Host:For SBIR, after this workshop, what are the big things you guys are working on?

Zachary Burkland: We’ve obviously got our SBIR solicitation that’s coming out, and we’ve always got an STTR solicitation coming out.

Host:What is the difference between SBIR and STTR?

Zachary Burkland: Small Business Innovation Research is just a small business proposing on its own, and STTR is Small Business Technology Transfer – that’s when they’re required to work with an institution, like a university or something, and partner up to apply to those. We want to encourage interaction between those sorts of organizations and small businesses to increase their resources, increase the pool of knowledge…

Host:So not only small businesses, it’s also matter of: here’s how we can transfer NASA technology to people. We’ve learned this stuff as the federal government on behalf of the American people, so now we share it with others so that they can use it as well.

Zachary Burkland: Totally. We really want to increase participation in those as much as possible, and they’re great programs. They’re really beneficial to the small businesses if they can get into them.

Host:So for small businesses, folks interested in tech transfer who were not able to attend the workshop this week – what can they do, how can they get involved, how can they find more info?

Zachary Burkland: I would encourage you to go to sbir.nasa.gov. Take a look at our solicitations, and see if there’s anything that you can propose to.
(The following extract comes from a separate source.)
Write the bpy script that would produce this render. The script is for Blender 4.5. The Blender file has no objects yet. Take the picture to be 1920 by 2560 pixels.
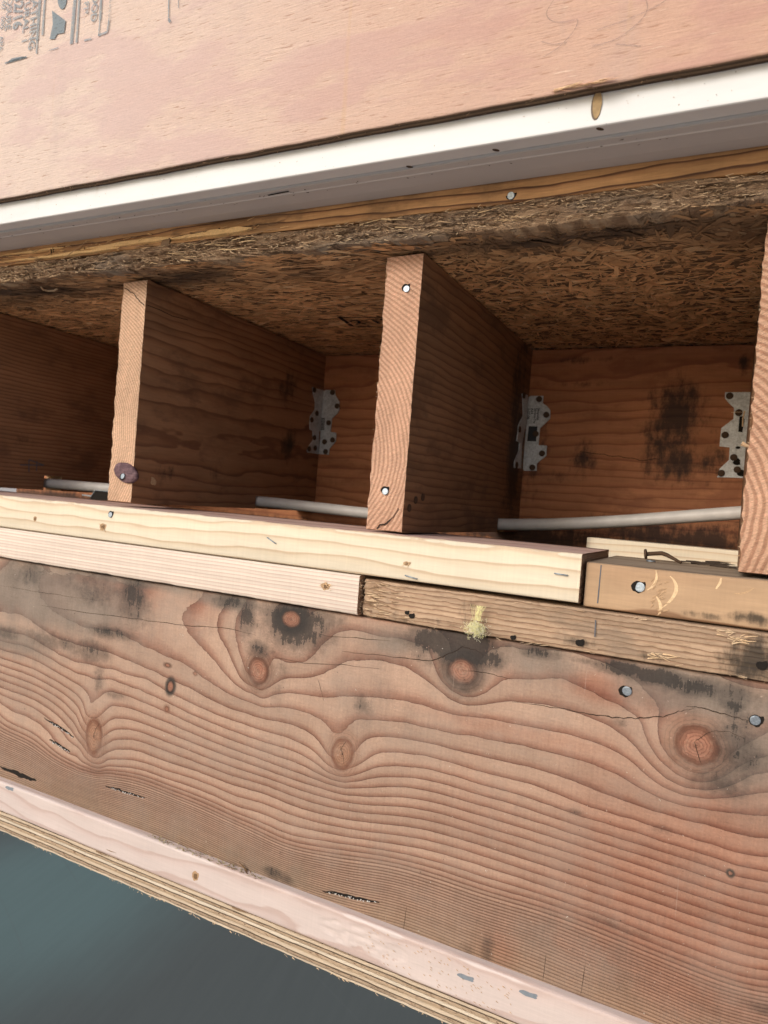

Keep an eye out and see when the next ones come out, and also keep an eye out for our next workshop. If all things go well, we’ll have another one, and it’ll probably be in a different part of the country. We realize that it’s tough for small businesses to travel so we want to move it around. Consider attending, consider applying, and consider getting involved with the U.S. space program. We need small businesses and they’re absolutely critical to us achieving our missions.

Host:Excellent. Thanks for coming on over, it was great chatting with you.

Zachary Burkland: My pleasure Matt, thank you, thanks for having me.